Even throughout the period being considered, the basic elements of a command
economy have been much in evidence in China. Even after the quite sweeping
economic reforms that have taken place since 1979, state control over
macroeconomic balances remains substantial.
Furthermore,
because of the significance of state-owned enterprises and TVEs in total
production, the ability to influence aggregate demand does not depend only upon
fiscal policy in terms of purely budgetary measures, since many “off-budget”

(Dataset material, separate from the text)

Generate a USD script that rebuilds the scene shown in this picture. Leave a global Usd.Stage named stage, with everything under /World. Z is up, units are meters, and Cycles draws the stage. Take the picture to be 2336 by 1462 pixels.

expenditures can be increased or reduced. Further, monetary policy as is
generally understood in capitalist economies has very little meaning in China
where private financial activity is limited and state-owned banks still dominate
overwhelmingly in the provision of credit. This means that for most of the
period under discussion, macroeconomic policies in China were necessarily very
different and had very dissimilar implications, from those in capitalist
developing economies. It also makes the Chinese experience one which is only
easily replicated by other countries.